Home Research & Education Researchers use defects in 3D printing to control fluids

Researchers use defects in 3D printing to control fluids

Conventional belief holds that the direction of dispersion of fluids with different properties depends on the design of the surfaces and cannot be adjusted. However, a recent paper published in Science has shown that it is possible to make fluids with different surface tensions choose their propagation direction on the same surface, which consists of 3D Macro Ratchets with double indented curvature.

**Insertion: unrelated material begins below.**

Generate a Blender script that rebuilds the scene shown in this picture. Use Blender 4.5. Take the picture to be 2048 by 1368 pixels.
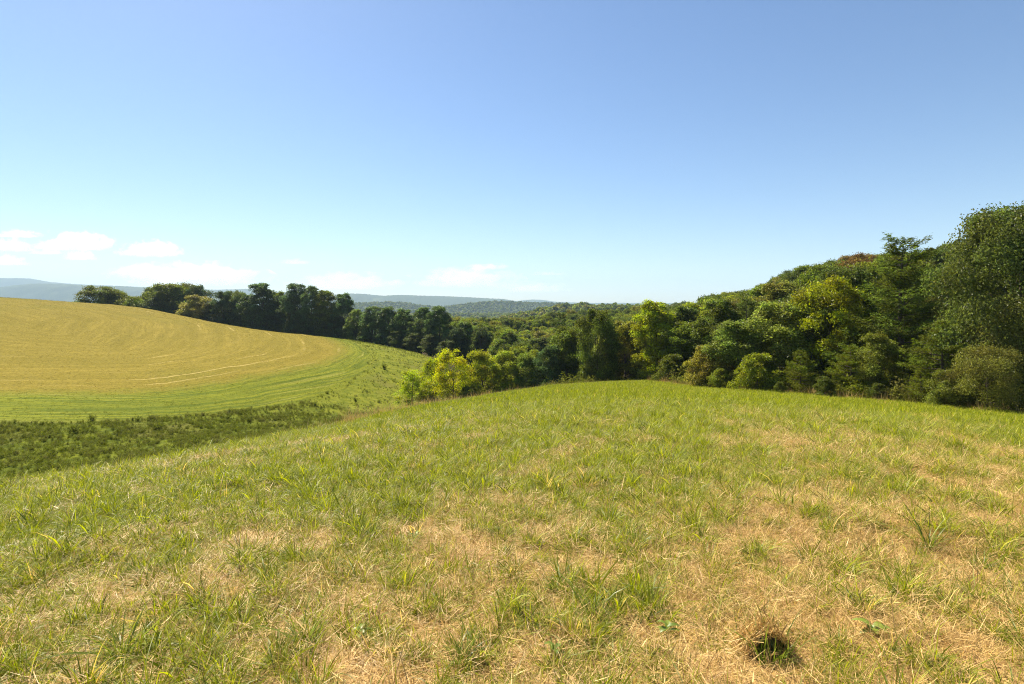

Fabrication of these structures requires 3D printing and polishing treatments, which is complex and impractical for practical applications. A study in the International Journal of Extreme Manufacturing shows how to simplify these processes while maintaining fluid steering.

“It provides a new design of surface that is easy to fabricate or replicate, without sacrificing the function of liquids directional steering,” said Zuankai Wang, a chair professor in the Department of Mechanic Engineering at The Hong Kong Polytechnic University and the corresponding author of the study. “Essentially, it suggests new possibilities for making use of the often overlooked or useless part of materials to realize desired function,” said Jing Sun (postdoc at City University of Hong Kong), the first author of the paper.

The study breaks with a more than 200-year-old notion that fluids are always transported in directions that reduce surface energy. The researchers discovered that fluids can even spread in opposite directions on a special 3D ratchet.

The research doesn’t end there.

“We are curious how and to what extent can the second-tier microgroove structures rectify the spreading dynamics of liquids, so we prepared ratchets with microgrooves arranged along different orientations,” said Jing Sun.

The experiments showed that the orientation of the microgrooves indeed plays a dominant role in regulating liquids with moderate wettability, and that liquids can even spread in opposite directions on ratchets whose microgrooves are oriented perpendicular and parallel to the ratchet’s tilting direction.

“Microgrooves arranged perpendicular to the ratchet-tilting direction serve as delay valve to slow down the spreading of liquids on the side surface of ratchets, whereas microgrooves parallel to the ratchet-tilting direction would promote the spreading of liquids due to capillary wicking, thus the latter is more beneficial for the backward spreading of liquids.” said Wang.

The team continues to research the mechanisms of fluid-solid interaction.

“What we know is just the tip of the iceberg, more advanced visualization tools may be employed to reveal how the liquid and solid structures interact in the microscale, or we can even introduce other functions by adding different ingredients to the materials,” said Prof. Wang.